What to work on: Without the pictures, extract every line from the start of the material to the line containing "SC.camera = cam", both ends included.
────────
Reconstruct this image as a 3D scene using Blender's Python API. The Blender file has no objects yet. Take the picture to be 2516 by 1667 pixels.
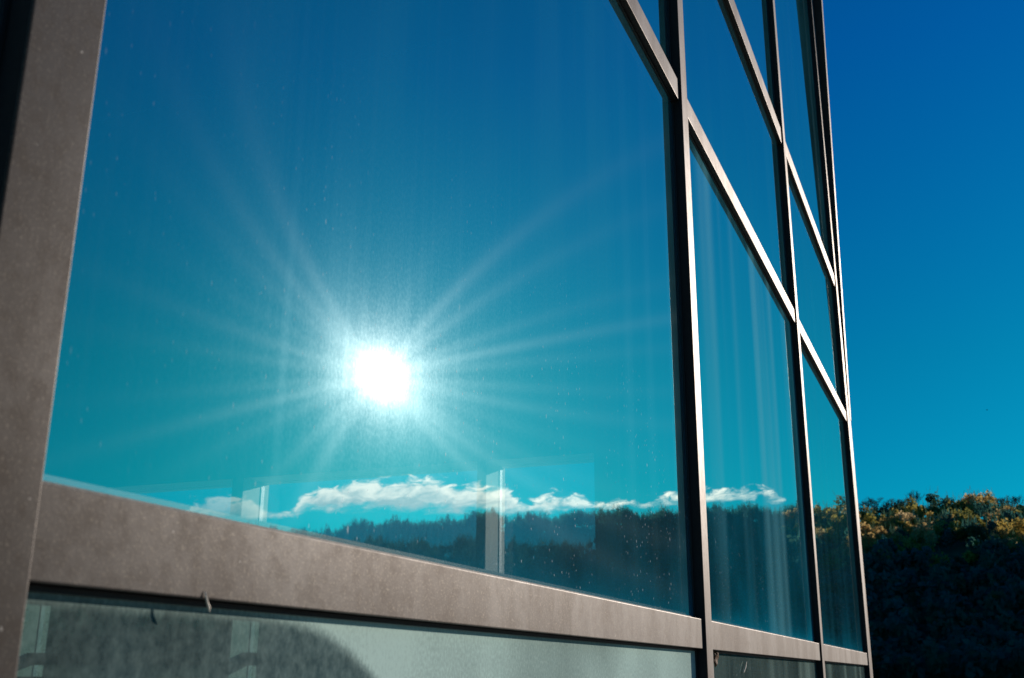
import bpy, bmesh, math, random
import numpy as np
from mathutils import Vector, Matrix

R = math.radians
SC = bpy.context.scene
COL = SC.collection

# ---------------------------------------------------------------- camera
EYE = Vector((0.7, 0.0, 1.6))
PITCH, ROLL, YAW = R(17.114), R(0.336), R(22.435)
fw = Vector((-math.sin(YAW)*math.cos(PITCH), math.cos(YAW)*math.cos(PITCH), math.sin(PITCH)))
rt = Vector((math.cos(YAW), math.sin(YAW), 0))
up = rt.cross(fw)
rt, up = rt*math.cos(ROLL) + up*math.sin(ROLL), -rt*math.sin(ROLL) + up*math.cos(ROLL)
cam_d = bpy.data.cameras.new('camera')
cam_d.lens, cam_d.sensor_width, cam_d.sensor_fit = 38.23, 36.0, 'HORIZONTAL'
cam_d.clip_start, cam_d.clip_end = 0.05, 8000
cam_d.dof.use_dof = True
cam_d.dof.focus_distance = 3.1
cam_d.dof.aperture_fstop = 9
cam = bpy.data.objects.new('camera', cam_d)
COL.objects.link(cam)
cam.matrix_world = Matrix(((rt.x, up.x, -fw.x, EYE.x), (rt.y, up.y, -fw.y, EYE.y), (rt.z, up.z, -fw.z, EYE.z), (0, 0, 0, 1)))
SC.camera = cam

# ---------------------------------------------------------------- node helpers
class NT:
    def __init__(self, tree): self.t = tree
    def n(self, typ, **kw):
        nd = self.t.nodes.new(typ)
        for k, v in kw.items(): setattr(nd, k, v)
        return nd
    def put(self, sock, v):
        if isinstance(v, bpy.types.NodeSocket): self.t.links.new(v, sock)
        elif v is not None:
            if sock.type in ('RGBA',) and len(v) == 3: v = (*v, 1)
            sock.default_value = v
    def m(self, op, a, b=None, c=None, clamp=False):
        nd = self.n('ShaderNodeMath', operation=op, use_clamp=clamp)
        self.put(nd.inputs[0], a)
        if b is not None: self.put(nd.inputs[1], b)
        if c is not None: self.put(nd.inputs[2], c)
        return nd.outputs[0]
    def smooth(self, v, a, b):
        nd = self.n('ShaderNodeMapRange', interpolation_type='SMOOTHSTEP')
        for s, x in zip(nd.inputs[:5], (v, a, b, 0.0, 1.0)): self.put(s, x)
        return nd.outputs[0]
    def lin(self, v, a, b, c, d):
        nd = self.n('ShaderNodeMapRange')
        for s, x in zip(nd.inputs[:5], (v, a, b, c, d)): self.put(s, x)
        return nd.outputs[0]
    def noise(self, vec, scale, detail=3.0, rough=.5, dist=0.0):
        nd = self.n('ShaderNodeTexNoise')
        self.put(nd.inputs['Vector'], vec); self.put(nd.inputs['Scale'], scale)
        self.put(nd.inputs['Detail'], detail); self.put(nd.inputs['Roughness'], rough); self.put(nd.inputs['Distortion'], dist)
        return nd.outputs[0]
    def mapping(self, vec, scale=(1, 1, 1), loc=(0, 0, 0), rot=(0, 0, 0)):
        nd = self.n('ShaderNodeMapping')
        self.put(nd.inputs['Vector'], vec); nd.inputs['Scale'].default_value = scale
        nd.inputs['Location'].default_value = loc; nd.inputs['Rotation'].default_value = rot
        return nd.outputs[0]
    def comb(self, x, y, z):
        nd = self.n('ShaderNodeCombineXYZ')
        for s, v in zip(nd.inputs, (x, y, z)): self.put(s, v)
        return nd.outputs[0]
    def mixc(self, f, a, b, blend='MIX'):
        nd = self.n('ShaderNodeMix', data_type='RGBA', blend_type=blend)
        self.put(nd.inputs[0], f); self.put(nd.inputs[6], a); self.put(nd.inputs[7], b)
        return nd.outputs[2]
    def ramp(self, v, stops, interp='LINEAR'):
        nd = self.n('ShaderNodeValToRGB'); cr = nd.color_ramp; cr.interpolation = interp
        while len(cr.elements) > 1: cr.elements.remove(cr.elements[-1])
        for i, (p, c) in enumerate(stops):
            e = cr.elements[0] if i == 0 else cr.elements.new(p)
            e.position = p; e.color = (*c, 1) if len(c) == 3 else c
        self.put(nd.inputs[0], v)
        return nd.outputs[0]
    def mixs(self, f, a, b):
        nd = self.n('ShaderNodeMixShader')
        self.put(nd.inputs[0], f); self.put(nd.inputs[1], a); self.put(nd.inputs[2], b)
        return nd.outputs[0]
    def curve(self, v, pts, x0, x1, y0, y1):
        nd = self.n('ShaderNodeFloatCurve')
        c = nd.mapping.curves[0]
        pts = [((x-x0)/(x1-x0), (y-y0)/(y1-y0)) for x, y in pts]
        while len(c.points) < len(pts): c.points.new(.5, .5)
        for p, q in zip(c.points, pts): p.location = q; p.handle_type = 'AUTO_CLAMPED'
        nd.mapping.update()
        self.put(nd.inputs[1], self.lin(v, x0, x1, 0.0, 1.0))
        return self.lin(nd.outputs[0], 0.0, 1.0, y0, y1)

# ---------------------------------------------------------------- sky, sun, exposure
SUN_AZ, SUN_EL = R(29.55), R(15.05)
world = bpy.data.worlds.new('World'); SC.world = world; world.use_nodes = True
W = NT(world.node_tree)
sky = W.n('ShaderNodeTexSky', sky_type='NISHITA', sun_disc=False, sun_elevation=SUN_EL, sun_rotation=SUN_AZ,
          ozone_density=4.0, dust_density=.3, air_density=1.0)
gen = W.n('ShaderNodeTexCoord').outputs['Generated']
sx = W.n('ShaderNodeSeparateXYZ'); W.put(sx.inputs[0], gen)
az = W.m('DEGREES', W.m('ARCTAN2', sx.outputs[0], sx.outputs[1]))
el = W.m('DEGREES', W.m('ARCSINE', sx.outputs[2]))
tint = W.ramp(W.m('DIVIDE', el, 90.0, clamp=True),
              [(0.0, (.008, .58, .76)), (.10, (.004, .56, .66)), (.17, (.003, .54, .66)), (.345, (.002, .45, .84)), (.6, (.002, .45, .8))])
skyc = W.mixc(1.0, sky.outputs[0], tint, 'MULTIPLY')
# a low bank of broken cumulus over the ridge, to the right of the facade
TOP = [(6, 6.8), (8.2, 8.3), (9, 8.95), (10.5, 9.2), (12.6, 9.15), (13.6, 9.0), (15, 8.85), (17, 8.7), (18, 8.55), (18.7, 8.95), (20, 9.05),
       (20.9, 8.9), (21.6, 8.6), (22.2, 8.8), (22.9, 9.3), (24.2, 9.15), (26, 9.4), (27.5, 9.6), (29, 9.35), (31, 9.2), (32.7, 8.9),
       (33.5, 8.4), (34.1, 7.9), (35, 7.9), (35.9, 8.35), (37, 8.5), (38.4, 8.25), (39.3, 7.4), (42, 6.8)]
top = W.m('ADD', W.curve(az, TOP, 6, 42, 6, 10), W.curve(az, [(6, .1), (13, .1), (15, -.05), (21, .1), (24, .3), (30, .3), (33, .2), (42, .05)], 6, 42, -1, 1))
cv = W.comb(W.m('ADD', W.m('MULTIPLY', az, .8), W.m('MULTIPLY', el, .55)), W.m('MULTIPLY', el, 1.7), 0.0)
n1 = W.noise(cv, 1.15, 9, .60, .6)
n2 = W.noise(W.mapping(cv, loc=(7, 3, 0)), .8, 6, .6, .3)
dtop = W.smooth(W.m('SUBTRACT', W.m('ADD', top, W.m('MULTIPLY', W.m('SUBTRACT', n1, .5), 1.9)), el), .02, .42)
dbot = W.smooth(W.m('SUBTRACT', W.m('ADD', el, W.m('MULTIPLY', W.m('SUBTRACT', n2, .5), 1.6)), W.curve(az, [(6, 8.5), (14, 8.4), (18, 8.1), (24, 8.0), (33, 7.95), (34, 7.3), (42, 7.5)], 6, 42, 6, 10)), -.05, .5)
dens = W.m('MULTIPLY', W.m('MULTIPLY', dtop, dbot), W.m('MULTIPLY', W.smooth(n2, .22, .42), W.lin(az, 33.0, 35.5, 1.0, .45)))
shade = W.smooth(W.m('ADD', n1, W.m('MULTIPLY', W.m('SUBTRACT', el, top), .25)), .1, .55)
cloudc = W.mixc(shade, (6.0, 8.0, 9.0), (17, 15.5, 15.2))
skyc = W.mixc(W.m('MULTIPLY', dens, .93), skyc, cloudc)
bg = world.node_tree.nodes['Background']
W.put(bg.inputs[0], skyc); bg.inputs[1].default_value = 0.1

sun_d = bpy.data.lights.new('sun', 'SUN'); sun_d.energy = 4.0; sun_d.angle = R(.5); sun_d.color = (1.0, .9, .8)
sun = bpy.data.objects.new('sun', sun_d); COL.objects.link(sun)
S_DIR = Vector((math.sin(SUN_AZ)*math.cos(SUN_EL), math.cos(SUN_AZ)*math.cos(SUN_EL), math.sin(SUN_EL)))
sun.rotation_euler = S_DIR.to_track_quat('Z', 'Y').to_euler()
sun.location = S_DIR*50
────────
Result of the task:
Reconstruct this image as a 3D scene using Blender's Python API. The Blender file has no objects yet. Take the picture to be 2516 by 1667 pixels.
import bpy, bmesh, math, random
import numpy as np
from mathutils import Vector, Matrix

R = math.radians
SC = bpy.context.scene
COL = SC.collection

# ---------------------------------------------------------------- camera
EYE = Vector((0.7, 0.0, 1.6))
PITCH, ROLL, YAW = R(17.114), R(0.336), R(22.435)
fw = Vector((-math.sin(YAW)*math.cos(PITCH), math.cos(YAW)*math.cos(PITCH), math.sin(PITCH)))
rt = Vector((math.cos(YAW), math.sin(YAW), 0))
up = rt.cross(fw)
rt, up = rt*math.cos(ROLL) + up*math.sin(ROLL), -rt*math.sin(ROLL) + up*math.cos(ROLL)
cam_d = bpy.data.cameras.new('camera')
cam_d.lens, cam_d.sensor_width, cam_d.sensor_fit = 38.23, 36.0, 'HORIZONTAL'
cam_d.clip_start, cam_d.clip_end = 0.05, 8000
cam_d.dof.use_dof = True
cam_d.dof.focus_distance = 3.1
cam_d.dof.aperture_fstop = 9
cam = bpy.data.objects.new('camera', cam_d)
COL.objects.link(cam)
cam.matrix_world = Matrix(((rt.x, up.x, -fw.x, EYE.x), (rt.y, up.y, -fw.y, EYE.y), (rt.z, up.z, -fw.z, EYE.z), (0, 0, 0, 1)))
SC.camera = cam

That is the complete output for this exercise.